The phone rings and Crosby snaps it up, as he usually does whenever a ringing telephone is within reach. It’s John Hartmann, one of Crosby and Nash’s managers. “Yeah? … I’m just shooting my mouth off. … Well, how’s things on that battlefront? … What did the Turk say? … Did you call the Russian? What did he say? … Well, play it for him. Our end is together. …”
It is an easily breakable code since I know that CSN, still signed to Atlantic Records (where Ahmet Ertegun, “the Turk,” is chairman), want to find out whether or not there might be another company that wants to buy them out, like, maybe, the only label that could afford them, CBS Records (whose president is Walter Yetnikov, “the Russian”). Crosby hangs up.
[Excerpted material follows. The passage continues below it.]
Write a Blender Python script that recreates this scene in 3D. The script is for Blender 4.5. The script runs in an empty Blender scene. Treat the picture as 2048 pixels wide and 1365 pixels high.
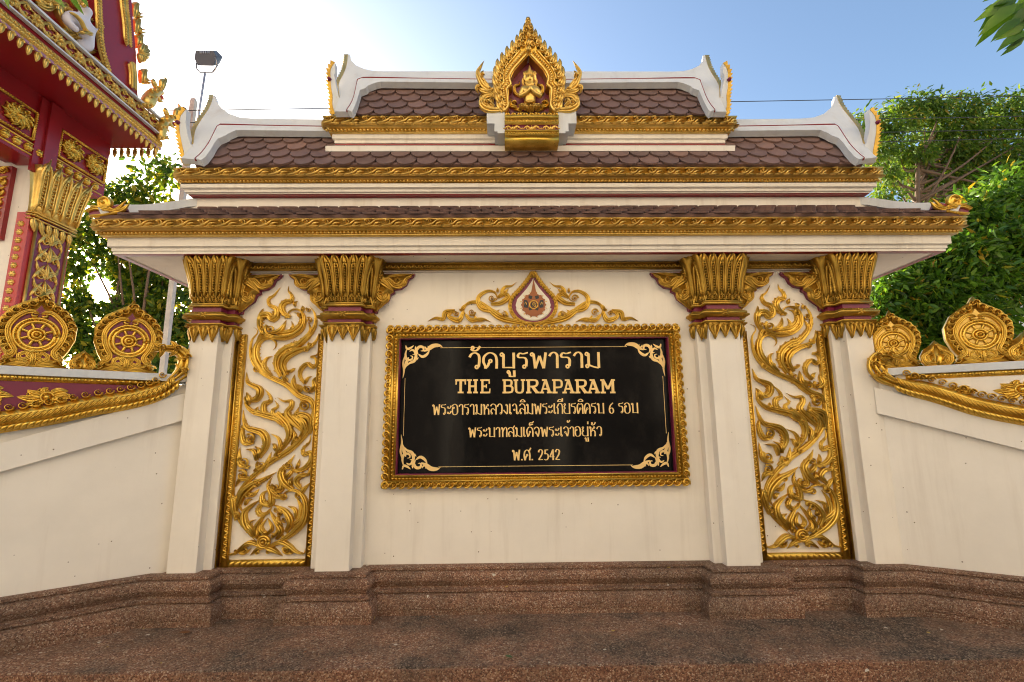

“We’re having a huge business duke-out at the moment,” he says, “which is what all that was about. You know, we’re spread out all over the record business. At present we’re on three different companies [Crosby and Nash are on ABC. Stills is with CBS as a solo artist]. It’s weird that it should be fought over like 40 pieces of silver. But we know what it is in terms of its commercial worth. We know what happens when you make sounds as unusual and completely different from everything else as this does.
“If all somebody has to relate to, in terms of what’s gonna come out of this, is Whistling Down the Wire and the Stills-Young Band, they’re in for a monster surprise.”
A striking blond woman, the cook and part owner of the agency that rented the house, pokes her head in the door and announces dinner. And so begins the prestudio ritual.
Downstairs, a spectacular spread is being attacked by Stills and Nash, by Joel Bernstein, their photographer of seven years, and by their young crew of three. Dinner is over in ten minutes; then they watch CBS news for their nightly crash course on the real world. CSN like Jimmy Carter. They had talked about announcing their reunion by singing “The Star Spangled Banner” at his Inaugural Ball. Crosby, oddly enough, is the biggest fan of the president. The same man who had in the past proclaimed himself “ashamed to be an American” would gladly accept an invitation to the White House. “The Constitution is still strong enough to beat Richard Nixon,” he says. “Bottom line, man: dude lost.” As for Carter: “I feel that the guy is so intelligent that he knows how to be human and accessible and real. It’s sheer genius. …”
After Cronkite, they zip down to the studio. As he walks in, Crosby triumphantly claps his hands. “All right,” he booms. “We’re gonna finish the album tonight.”
He has said the same thing every night at the same time for the last five weeks.